-- TASK STATEMENT --
The lines beneath this instruction, from the first through the one containing "pod('chrome three-pin socket", must be transcribed exactly; no other line belongs in the output.

-- INFORMATION PROVIDED --
Begin

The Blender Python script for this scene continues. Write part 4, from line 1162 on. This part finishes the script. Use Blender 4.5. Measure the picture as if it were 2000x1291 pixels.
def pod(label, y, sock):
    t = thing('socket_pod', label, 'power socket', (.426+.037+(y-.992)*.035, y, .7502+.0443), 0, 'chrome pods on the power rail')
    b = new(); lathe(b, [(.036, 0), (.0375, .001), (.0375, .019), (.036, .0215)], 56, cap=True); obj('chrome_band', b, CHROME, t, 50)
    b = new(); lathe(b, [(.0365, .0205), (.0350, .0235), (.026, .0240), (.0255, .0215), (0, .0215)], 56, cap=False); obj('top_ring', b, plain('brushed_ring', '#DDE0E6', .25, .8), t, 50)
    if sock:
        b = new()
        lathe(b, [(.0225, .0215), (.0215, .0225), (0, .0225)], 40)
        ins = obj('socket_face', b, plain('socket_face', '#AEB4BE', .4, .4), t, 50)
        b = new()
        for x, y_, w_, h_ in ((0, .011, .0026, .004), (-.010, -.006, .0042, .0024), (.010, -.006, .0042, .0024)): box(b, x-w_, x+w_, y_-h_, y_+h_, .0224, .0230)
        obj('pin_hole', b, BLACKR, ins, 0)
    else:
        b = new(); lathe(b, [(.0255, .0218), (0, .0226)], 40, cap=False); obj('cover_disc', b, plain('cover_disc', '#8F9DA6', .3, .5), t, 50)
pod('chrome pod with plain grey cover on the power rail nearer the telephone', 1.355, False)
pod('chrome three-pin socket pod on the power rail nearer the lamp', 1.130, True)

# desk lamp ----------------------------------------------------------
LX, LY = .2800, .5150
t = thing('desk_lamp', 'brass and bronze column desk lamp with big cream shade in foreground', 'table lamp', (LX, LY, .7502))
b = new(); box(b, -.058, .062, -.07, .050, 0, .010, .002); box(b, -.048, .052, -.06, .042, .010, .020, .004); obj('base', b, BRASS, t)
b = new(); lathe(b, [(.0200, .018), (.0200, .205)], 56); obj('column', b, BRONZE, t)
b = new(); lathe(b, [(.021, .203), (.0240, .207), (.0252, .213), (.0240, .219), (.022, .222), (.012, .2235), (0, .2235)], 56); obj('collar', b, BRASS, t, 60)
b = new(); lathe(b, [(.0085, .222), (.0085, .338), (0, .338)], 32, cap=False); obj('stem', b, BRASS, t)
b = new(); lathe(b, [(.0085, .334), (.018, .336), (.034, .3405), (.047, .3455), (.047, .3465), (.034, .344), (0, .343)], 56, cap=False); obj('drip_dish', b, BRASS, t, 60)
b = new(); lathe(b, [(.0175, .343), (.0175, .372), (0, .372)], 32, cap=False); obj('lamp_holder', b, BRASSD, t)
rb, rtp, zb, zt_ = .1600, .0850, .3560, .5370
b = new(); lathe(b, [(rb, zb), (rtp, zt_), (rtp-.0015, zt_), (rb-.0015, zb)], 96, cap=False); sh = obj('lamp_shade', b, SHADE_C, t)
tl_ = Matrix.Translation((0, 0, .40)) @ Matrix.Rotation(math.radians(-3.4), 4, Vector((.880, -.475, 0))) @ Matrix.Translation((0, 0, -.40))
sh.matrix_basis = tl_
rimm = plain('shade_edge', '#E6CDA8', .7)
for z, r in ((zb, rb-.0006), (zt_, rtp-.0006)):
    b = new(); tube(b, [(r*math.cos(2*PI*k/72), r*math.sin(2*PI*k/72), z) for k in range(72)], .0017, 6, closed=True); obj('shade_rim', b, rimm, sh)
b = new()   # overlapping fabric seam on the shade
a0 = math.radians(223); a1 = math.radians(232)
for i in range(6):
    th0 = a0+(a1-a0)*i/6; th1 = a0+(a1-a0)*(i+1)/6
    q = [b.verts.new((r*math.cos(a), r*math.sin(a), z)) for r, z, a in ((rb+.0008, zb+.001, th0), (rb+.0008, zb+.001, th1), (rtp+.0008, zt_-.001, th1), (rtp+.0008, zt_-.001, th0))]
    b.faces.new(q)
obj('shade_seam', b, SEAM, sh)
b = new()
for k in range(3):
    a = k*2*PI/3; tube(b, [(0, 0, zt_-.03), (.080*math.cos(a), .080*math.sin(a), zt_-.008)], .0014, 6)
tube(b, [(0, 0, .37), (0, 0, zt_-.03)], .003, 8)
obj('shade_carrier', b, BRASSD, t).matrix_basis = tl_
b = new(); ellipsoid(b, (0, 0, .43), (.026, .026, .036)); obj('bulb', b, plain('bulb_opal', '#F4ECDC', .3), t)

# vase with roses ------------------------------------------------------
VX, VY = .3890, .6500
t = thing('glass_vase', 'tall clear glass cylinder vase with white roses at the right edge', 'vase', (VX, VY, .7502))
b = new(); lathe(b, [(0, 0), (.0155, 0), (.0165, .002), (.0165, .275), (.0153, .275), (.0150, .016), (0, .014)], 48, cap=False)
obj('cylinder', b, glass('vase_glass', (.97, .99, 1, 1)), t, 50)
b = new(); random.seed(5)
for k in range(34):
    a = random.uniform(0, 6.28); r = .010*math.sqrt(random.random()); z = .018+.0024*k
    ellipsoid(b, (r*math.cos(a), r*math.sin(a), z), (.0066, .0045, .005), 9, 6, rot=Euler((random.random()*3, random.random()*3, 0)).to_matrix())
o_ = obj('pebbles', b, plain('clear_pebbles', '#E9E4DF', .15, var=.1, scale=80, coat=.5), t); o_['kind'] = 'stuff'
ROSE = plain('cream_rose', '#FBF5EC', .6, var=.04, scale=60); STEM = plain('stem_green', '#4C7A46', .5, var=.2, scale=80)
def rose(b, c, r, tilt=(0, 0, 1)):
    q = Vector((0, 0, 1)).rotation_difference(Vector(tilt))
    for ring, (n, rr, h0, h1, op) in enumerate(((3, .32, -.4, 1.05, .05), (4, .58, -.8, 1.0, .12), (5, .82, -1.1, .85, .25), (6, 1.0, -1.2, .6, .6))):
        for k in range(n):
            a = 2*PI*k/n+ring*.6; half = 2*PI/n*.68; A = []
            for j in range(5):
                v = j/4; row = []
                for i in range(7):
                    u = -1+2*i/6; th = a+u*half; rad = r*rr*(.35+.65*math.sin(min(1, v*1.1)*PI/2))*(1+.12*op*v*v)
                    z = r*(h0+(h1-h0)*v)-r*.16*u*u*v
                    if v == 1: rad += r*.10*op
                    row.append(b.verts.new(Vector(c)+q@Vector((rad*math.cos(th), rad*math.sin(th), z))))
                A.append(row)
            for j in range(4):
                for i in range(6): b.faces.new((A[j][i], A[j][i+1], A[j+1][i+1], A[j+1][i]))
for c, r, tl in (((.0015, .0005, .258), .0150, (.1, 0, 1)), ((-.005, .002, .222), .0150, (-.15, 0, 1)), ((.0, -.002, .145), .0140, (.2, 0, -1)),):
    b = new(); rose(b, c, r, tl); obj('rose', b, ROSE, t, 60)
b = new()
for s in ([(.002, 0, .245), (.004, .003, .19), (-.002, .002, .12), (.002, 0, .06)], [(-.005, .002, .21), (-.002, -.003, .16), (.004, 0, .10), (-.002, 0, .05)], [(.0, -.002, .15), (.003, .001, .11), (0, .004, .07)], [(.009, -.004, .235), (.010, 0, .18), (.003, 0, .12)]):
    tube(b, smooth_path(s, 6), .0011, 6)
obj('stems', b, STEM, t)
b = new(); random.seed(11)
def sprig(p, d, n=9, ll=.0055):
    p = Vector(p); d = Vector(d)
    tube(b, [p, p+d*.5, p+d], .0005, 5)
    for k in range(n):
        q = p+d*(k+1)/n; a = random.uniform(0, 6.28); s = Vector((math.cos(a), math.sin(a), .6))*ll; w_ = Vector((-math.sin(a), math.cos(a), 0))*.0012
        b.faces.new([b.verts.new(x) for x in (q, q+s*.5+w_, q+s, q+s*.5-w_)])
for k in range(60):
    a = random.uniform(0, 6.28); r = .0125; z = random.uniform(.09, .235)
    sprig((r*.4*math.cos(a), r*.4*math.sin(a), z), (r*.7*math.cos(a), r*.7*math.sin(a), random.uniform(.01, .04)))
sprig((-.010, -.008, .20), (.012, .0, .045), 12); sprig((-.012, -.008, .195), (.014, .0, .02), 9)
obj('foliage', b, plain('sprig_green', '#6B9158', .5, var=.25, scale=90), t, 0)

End

-- RIGHT ANSWER --
The Blender Python script for this scene continues. Write part 4, from line 1162 on. This part finishes the script. Use Blender 4.5. Measure the picture as if it were 2000x1291 pixels.
def pod(label, y, sock):
    t = thing('socket_pod', label, 'power socket', (.426+.037+(y-.992)*.035, y, .7502+.0443), 0, 'chrome pods on the power rail')
    b = new(); lathe(b, [(.036, 0), (.0375, .001), (.0375, .019), (.036, .0215)], 56, cap=True); obj('chrome_band', b, CHROME, t, 50)
    b = new(); lathe(b, [(.0365, .0205), (.0350, .0235), (.026, .0240), (.0255, .0215), (0, .0215)], 56, cap=False); obj('top_ring', b, plain('brushed_ring', '#DDE0E6', .25, .8), t, 50)
    if sock:
        b = new()
        lathe(b, [(.0225, .0215), (.0215, .0225), (0, .0225)], 40)
        ins = obj('socket_face', b, plain('socket_face', '#AEB4BE', .4, .4), t, 50)
        b = new()
        for x, y_, w_, h_ in ((0, .011, .0026, .004), (-.010, -.006, .0042, .0024), (.010, -.006, .0042, .0024)): box(b, x-w_, x+w_, y_-h_, y_+h_, .0224, .0230)
        obj('pin_hole', b, BLACKR, ins, 0)
    else:
        b = new(); lathe(b, [(.0255, .0218), (0, .0226)], 40, cap=False); obj('cover_disc', b, plain('cover_disc', '#8F9DA6', .3, .5), t, 50)
pod('chrome pod with plain grey cover on the power rail nearer the telephone', 1.355, False)
pod('chrome three-pin socket pod on the power rail nearer the lamp', 1.130, True)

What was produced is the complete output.